What happened

Shares of major oil and gas companies such as Chevron (CVX 0.98%), Occidental Petroleum (OXY 0.88%), and rig services company Transocean (RIG 0.50%) were falling today, down 3.7%, 8.9%, and 5.6%, respectively, as of 2:40 p.m. EDT.

There wasn't a single clear reason for today's sell-off in the sector; it's likely due to a combination of factors. Last night's midterm elections were predicted to usher in a Republican Congress, and Republicans are thought to be friendlier than Democrats toward fossil fuels. However, Republicans have generally underperformed in the elections, with both houses of Congress still up for grabs as of this writing.

Moreover, stocks and oil prices were generally lower today, perhaps reflecting nervousness around tomorrow's inflation report.

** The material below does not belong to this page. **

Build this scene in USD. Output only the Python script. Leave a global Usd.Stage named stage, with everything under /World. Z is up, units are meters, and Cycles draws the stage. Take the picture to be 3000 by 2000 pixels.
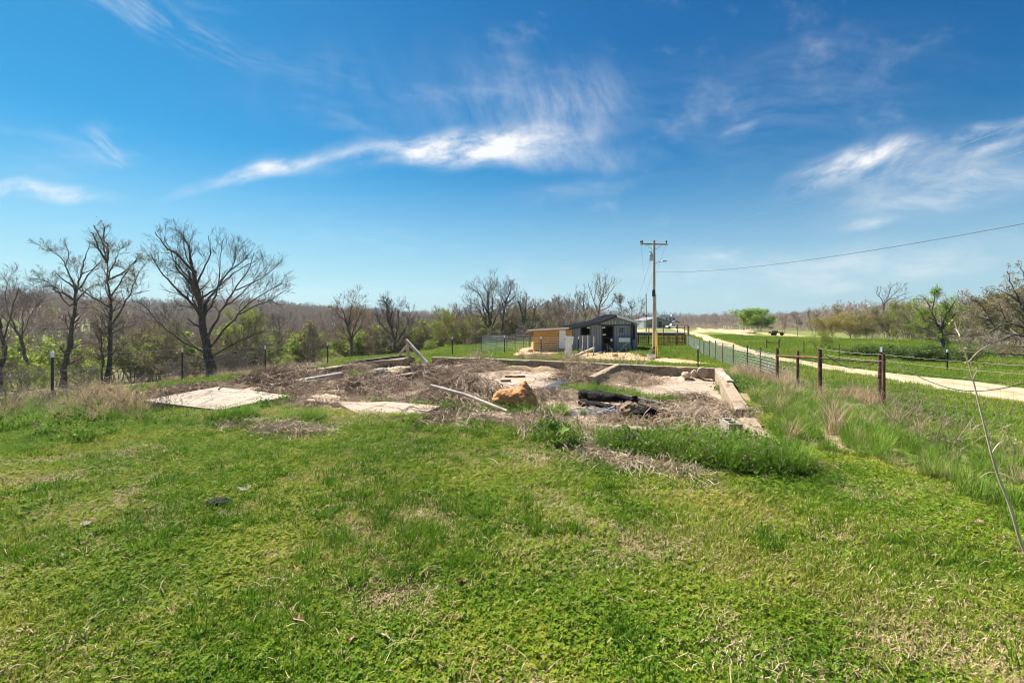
import math, random
import numpy as np, trimesh
from scipy.interpolate import RBFInterpolator
from scipy.spatial import cKDTree
from shapely.geometry import Polygon, LineString, Point
import shapely
from pxr import Usd, UsdGeom, UsdLux, UsdShade, Gf, Vt, Sdf
import usdkit, meshkit

stage = Usd.Stage.CreateInMemory()
UsdGeom.SetStageUpAxis(stage, 'Z'); UsdGeom.SetStageMetersPerUnit(stage, 1.0)
UsdGeom.Xform.Define(stage, '/World'); UsdGeom.Scope.Define(stage, '/World/Looks')
LK = '/World/Looks/'

# ---------------------------------------------------------------- camera, sun, sky, exposure
EYE = 1.65
FPX, CX, HY = 1333.0, 1500.0, 925.0          # focal length, centre column and horizon row of the 3000 x 2000 photograph
cam = UsdGeom.Camera.Define(stage, '/World/camera')
cam.CreateHorizontalApertureAttr(36.0)
cam.CreateFocalLengthAttr(36.0 * FPX / 3000.0)
cam.CreateVerticalApertureOffsetAttr(-(1000.0 - HY) / 3000.0 * 36.0)
cam.CreateFStopAttr(0.0)
cam.CreateExposureAttr(1.5)
cam.AddTranslateOp().Set(Gf.Vec3d(0, 0, EYE)); cam.AddRotateXOp().Set(90.0)

SUN_EL, SUN_AZ = math.radians(52), math.radians(-48)     # azimuth = atan2(x, y) of the direction towards the sun
SUN = np.array([math.sin(SUN_AZ) * math.cos(SUN_EL), math.cos(SUN_AZ) * math.cos(SUN_EL), math.sin(SUN_EL)])
sun = UsdLux.DistantLight.Define(stage, '/World/sun')
sun.CreateIntensityAttr(1.25); sun.CreateAngleAttr(0.53); sun.CreateNormalizeAttr(True); sun.CreateColorAttr(Gf.Vec3f(1, 0.95, 0.87))
_q = Gf.Rotation(Gf.Vec3d(0, 0, 1), Gf.Vec3d(*SUN))
sun.AddOrientOp(UsdGeom.XformOp.PrecisionDouble).Set(Gf.Quatd(_q.GetQuat()))

SKY_STRENGTH = 0.1
def sky_material():
    n, l = {}, []
    n['sky'] = ('sky_texture', dict(sky_type='single_scattering', sun_disc=False, sun_elevation=SUN_EL, sun_rotation=SUN_AZ, altitude=200.0, air_density=1.0, aerosol_density=0.25, ozone_density=1.5))
    # deep polarised blue: one response curve per channel over the whole sky
    n['ssep'] = ('separate_color', {}); l.append(('sky.color', 'ssep.color'))
    n['hsv'] = ('combine_color', {})
    for c, (k, g, o) in dict(r=(.104, 2.5, 1.15), g=(.104, 1.33, 3.45), b=(.104, 1.04, 3.65)).items():
        n['cvk' + c] = ('math', dict(math_type='multiply', value2=k)); n['cvg' + c] = ('math', dict(math_type='power', value2=g)); n['cvo' + c] = ('math', dict(math_type='multiply', value2=o))
        l += [('ssep.' + c, f'cvk{c}.value1'), (f'cvk{c}.value', f'cvg{c}.value1'), (f'cvg{c}.value', f'cvo{c}.value1'), (f'cvo{c}.value', 'hsv.' + c)]
    n['tc'] = ('texture_coordinate', {}); n['sep'] = ('separate_xyz', {}); l.append(('tc.generated', 'sep.vector'))
    n['ys'] = ('math', dict(math_type='maximum', value2=0.03)); l.append(('sep.y', 'ys.value1'))
    n['u'] = ('math', dict(math_type='divide')); l += [('sep.x', 'u.value1'), ('ys.value', 'u.value2')]
    n['v'] = ('math', dict(math_type='divide')); l += [('sep.z', 'v.value1'), ('ys.value', 'v.value2')]
    n['uv'] = ('combine_xyz', {}); l += [('u.value', 'uv.x'), ('v.value', 'uv.y')]
    # warp
    n['wn'] = ('noise_texture', dict(scale=4.0, detail=1.5, roughness=0.5)); l.append(('uv.vector', 'wn.vector'))
    n['ws'] = ('vector_math', dict(math_type='subtract', vector2=(.5, .5, .5))); l.append(('wn.color', 'ws.vector1'))
    n['wm'] = ('vector_math', dict(math_type='scale', scale=0.10)); l.append(('ws.vector', 'wm.vector1'))
    n['wuv'] = ('vector_math', dict(math_type='add')); l += [('uv.vector', 'wuv.vector1'), ('wm.vector', 'wuv.vector2')]
    def fibre(name, ang, sx, sy, scale, lo, hi):
        n[name + 'm'] = ('mapping', dict(mapping_type='texture', rotation=(0, 0, math.radians(ang)), scale=(sx, sy, 1.0))); l.append(('wuv.vector', name + 'm.vector'))
        n[name + 'n'] = ('noise_texture', dict(scale=scale, detail=7.0, roughness=0.64, distortion=0.0)); l.append((name + 'm.vector', name + 'n.vector'))
        n[name] = ('map_range', dict(range_type='smoothstep', from_min=lo, from_max=hi, to_min=0.0, to_max=1.0)); l.append((name + 'n.fac', name + '.value'))
        return name + '.result'
    F = [fibre('fa', 10, 1.0, .42, 9.0, .2, .85), fibre('fb', 112, 1.0, .42, 7.0, .15, .95), fibre('fc', 26, 1.0, .4, 7.0, .25, .8), fibre('fd', -2, 1.0, .24, 5.0, .22, .85), fibre('fe', -28, 1.0, .16, 6.0, .38, .75)]
    # patches: centre px, half size px, tilt, fibre, strength
    P = [((1390, 432), (330, 72), 6, 0, 1.4), ((1270, 440), (620, 56), 7, 0, .6), ((760, 517), (300, 30), 12, 0, .95),
         ((1660, 330), (250, 140), 22, 1, .42), ((1500, 300), (420, 170), 10, 1, .16), ((1640, 460), (330, 60), -2, 1, .5),
         ((130, 553), (250, 34), -2, 0, 1.0), ((300, 415), (110, 42), -28, 4, .55), ((480, 60), (420, 60), -20, 4, .3),
         ((2470, 490), (230, 62), 24, 2, 1.0), ((2700, 500), (380, 120), 14, 2, .4), ((2600, 455), (150, 45), 8, 2, .6), ((2560, 662), (100, 22), 2, 3, .75),
         ((2800, 560), (430, 95), 12, 3, .55), ((2900, 370), (200, 34), 18, 2, .6), ((2920, 420), (170, 25), 24, 2, .5),
         ((2500, 770), (900, 75), 2, 3, .55), ((2180, 380), (70, 30), 15, 2, .4), ((2130, 745), (90, 16), 25, 3, .4), ((2450, 830), (120, 22), 0, 3, .35),
         ((1700, 560), (320, 40), 8, 3, .16), ((1100, 250), (700, 220), 0, 1, .07), ((2300, 300), (700, 260), 8, 3, .12)]
    acc = None
    for i, ((px, py), (hx, hy), ang, f, s) in enumerate(P):
        n[f'm{i}'] = ('mapping', dict(mapping_type='texture', location=((px - CX) / FPX, (HY - py) / FPX, 0), rotation=(0, 0, math.radians(ang)), scale=(hx / FPX, hy / FPX, 1.0))); l.append(('wuv.vector', f'm{i}.vector'))
        n[f'l{i}'] = ('vector_math', dict(math_type='length')); l.append((f'm{i}.vector', f'l{i}.vector1'))
        n[f'r{i}'] = ('map_range', dict(range_type='smootherstep', from_min=1.25, from_max=0.0, to_min=0.0, to_max=s)); l.append((f'l{i}.value', f'r{i}.value'))
        n[f'x{i}'] = ('math', dict(math_type='multiply')); l += [(f'r{i}.result', f'x{i}.value1'), (F[f], f'x{i}.value2')]
        if acc is None: acc = f'x{i}.value'
        else:
            n[f'a{i}'] = ('math', dict(math_type='add')); l += [(acc, f'a{i}.value1'), (f'x{i}.value', f'a{i}.value2')]; acc = f'a{i}.value'
    n['front'] = ('map_range', dict(from_min=0.05, from_max=0.2, to_min=0.0, to_max=1.0, clamp=True)); l.append(('sep.y', 'front.value'))
    n['accf'] = ('math', dict(math_type='multiply')); l += [(acc, 'accf.value1'), ('front.result', 'accf.value2')]
    # thin cirrus over the rest of the sky
    n['gm'] = ('mapping', dict(mapping_type='texture', rotation=(0, 0, .5), scale=(1.0, .3, .25))); l.append(('tc.generated', 'gm.vector'))
    n['gn'] = ('noise_texture', dict(scale=3.0, detail=6.0, roughness=0.6)); l.append(('gm.vector', 'gn.vector'))
    n['gr'] = ('map_range', dict(range_type='smoothstep', from_min=.52, from_max=.85, to_min=0.0, to_max=.22)); l.append(('gn.fac', 'gr.value'))
    n['sum'] = ('math', dict(math_type='add', use_clamp=True)); l += [('accf.value', 'sum.value1'), ('gr.result', 'sum.value2')]
    n['mixc'] = ('mix_color', dict(blend_type='mix', b=CLOUD, use_clamp_result=False)); l += [('sum.value', 'mixc.fac'), ('hsv.color', 'mixc.a')]
    n['ve'] = ('map_range', dict(range_type='smoothstep', from_min=.34, from_max=-.02, to_min=0.0, to_max=.78)); l.append(('sep.z', 've.value'))
    n['mixv'] = ('mix_color', dict(blend_type='mix', b=VEIL, use_clamp_result=False)); l += [('ve.result', 'mixv.fac'), ('hsv.color', 'mixv.a')]
    l.remove(('hsv.color', 'mixc.a')); l.append(('mixv.result', 'mixc.a'))
    n['bg'] = ('background_shader', dict(strength=SKY_STRENGTH)); l.append(('mixc.result', 'bg.color'))
    return usdkit.material(stage, LK + 'sky', n, l, surface='bg.background')
VEIL = (1.9, 2.4, 2.82)
CLOUD = (3.35, 3.42, 3.5)
dome = UsdLux.DomeLight.Define(stage, '/World/sky')
UsdShade.MaterialBindingAPI.Apply(dome.GetPrim()).Bind(sky_material())
dome.GetPrim().SetCustomDataByKey('kind', 'structure')

# ---------------------------------------------------------------- helpers
RNG = np.random.default_rng(7)
def W(px, py, z):
    """where the line of sight through the photograph's pixel meets the height z"""
    y = (EYE - z) * FPX / (py - HY)
    return np.array([(px - CX) * y / FPX, y, z])
def D(px, py, y):
    """the point on that line of sight y metres into the scene"""
    return np.array([(px - CX) * y / FPX, y, EYE + (HY - py) * y / FPX])

NAMES = {}
def uniq(parent, name):
    k = (parent, name); c = NAMES.get(k, 0); NAMES[k] = c + 1
    return f'{parent}/{name}' if c == 0 else f'{parent}/{name}_{c:03d}'
def tag(p, label=None, cat=None, group=None, kind=None):
    for k, v in (('label', label), ('category', cat), ('group', group), ('kind', kind)):
        if v: p.SetCustomDataByKey(k, v)
    return p
def thing(name, label=None, cat=None, loc=(0, 0, 0), rz=0.0, group=None, kind=None, scale=None):
    x = UsdGeom.Xform.Define(stage, uniq('/World', name))
    x.AddTranslateOp().Set(Gf.Vec3d(*map(float, loc)))
    if rz: x.AddRotateZOp().Set(math.degrees(rz))
    if scale is not None: x.AddScaleOp().Set(Gf.Vec3f(*np.broadcast_to(np.asarray(scale, float), 3).tolist()))
    p = tag(x.GetPrim(), label, cat, group, kind)
    p._o = None
    return p
ORIGIN = {}
def root(name, label, cat, loc, group=None, kind=None):
    """a thing whose parts are given in world coordinates: put() moves them to the thing's base"""
    p = thing(name, label, cat, loc, 0, group, kind); ORIGIN[str(p.GetPath())] = np.asarray(loc, float)
    return p
def cat_mesh(ms):
    vs, fs, n = [], [], 0
    for m in ms:
        v, f = (m.vertices, m.faces) if hasattr(m, 'vertices') else m
        v = np.asarray(v, float); f = np.asarray(f, int)
        if f.shape[1] == 4: f = np.vstack([f[:, [0, 1, 2]], f[:, [0, 2, 3]]])
        vs.append(v); fs.append(f + n); n += len(v)
    return np.vstack(vs), np.vstack(fs)
def put(name, mesh, mat, parent=None, smooth=False, label=None, cat=None, group=None, kind=None, col=None):
    base = str(parent.GetPath()) if parent else '/World'
    if isinstance(mesh, list): mesh = cat_mesh(mesh)
    o, b = None, base
    while o is None and b not in ('/World', ''):
        o = ORIGIN.get(b); b = b.rsplit('/', 1)[0]
    if o is not None:
        v, f = (mesh.vertices, mesh.faces) if hasattr(mesh, 'vertices') else mesh
        mesh = (np.asarray(v, float) - o, np.asarray(f, int))
    m = usdkit.mesh(stage, uniq(base, name), mesh, mat, smooth=smooth)
    if col is not None:
        UsdGeom.PrimvarsAPI(m).CreatePrimvar('zone', Sdf.ValueTypeNames.Color3fArray, 'vertex').Set(Vt.Vec3fArray.FromNumpy(np.asarray(col, np.float32)))
    return tag(m.GetPrim(), label, cat, group, kind)
def copy_of(proto, name, label, cat, loc, rz=0.0, group=None, scale=None):
    p = thing(name, label, cat, loc, rz, group, None, scale)
    p.GetReferences().AddInternalReference(proto.GetPath()); p.SetInstanceable(True)
    for k, v in (('label', label), ('category', cat), ('group', group)):
        if v: p.SetCustomDataByKey(k, v)
    return p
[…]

Finally, Occidental reported third-quarter earnings yesterday, delivering mixed results and showing an uptick in capital expenditures, which could be making investors nervous about free cash flow in the year ahead.

So what

On the regulatory front, oil stocks might be selling off due to the recent threat of a windfall profits tax on oil companies from the Biden administration. The administration has repeatedly asked major oil companies to increase their drilling to boost supply amid high gas prices following Russia's invasion of Ukraine, most recently offering to buy oil for the Strategic Petroleum Reserve should prices fall to $70 or below if increased supply leads to lower prices. However, the administration hasn't gotten much cooperation from major oil companies on that front.

After being turned down by oil executives, the administration threatened to impose a windfall profits tax on oil companies, which would raise taxes on "excess" profits these companies are currently generating instead of letting them invest those profits in more drilling.

That new tax was definitely a nonstarter in a Republican-controlled Congress. In fact, a windfall profits tax would probably have trouble passing even if the Democrats maintain a slim majority. Still, with oil stock prices having risen strongly over the past month, it's no surprise to see a round of profit-taking amid today's unexpected uncertainty regarding Congressional control.

Occidental Petroleum also reported its third-quarter earnings yesterday afternoon. Revenue was up 39%, beating expectations, but adjusted (non-GAAP) earnings per share of $2.44 missed expectations by a penny.

It seems a bit strange that those results are causing Occidental to sell off much more than the typical oil stock today. However, scanning through its report, one thing that stood out was a notable uptick in capital expenditures last quarter compared to prior quarters, a trend we have seen amid shale drillers this earnings season. That could be causing some investors to think free cash flows might come under pressure as high-production wells go into decline and shale companies have to drill in new locations, often at higher costs due to inflation.

Now what

The energy sector is in a very uncertain place these days, as supply shortages are potentially running into an economic slowdown or even a recession, which would hurt demand. Moreover, some drillers are seeing an uptick in capital expenditures that could signal increased drilling or just inflationary pressures on equipment and labor.

In either case, it looks as if oil and gas companies are still quite profitable, but investors could be wondering if they will be slightly less profitable in the year ahead. And of course, recessionary and regulatory concerns remain wild cards. So the potential for both supply and demand shocks remains.

Investors should probably look to keep oil and gas stocks as a fixed percentage of their portfolios, as supply shocks could affect the broader economy in a big way. However, the sector remains volatile, so taking an unemotional, numbers-based approach -- selling on big upticks, adding on downturns, and sticking to that allocation plan -- might be the best course of action.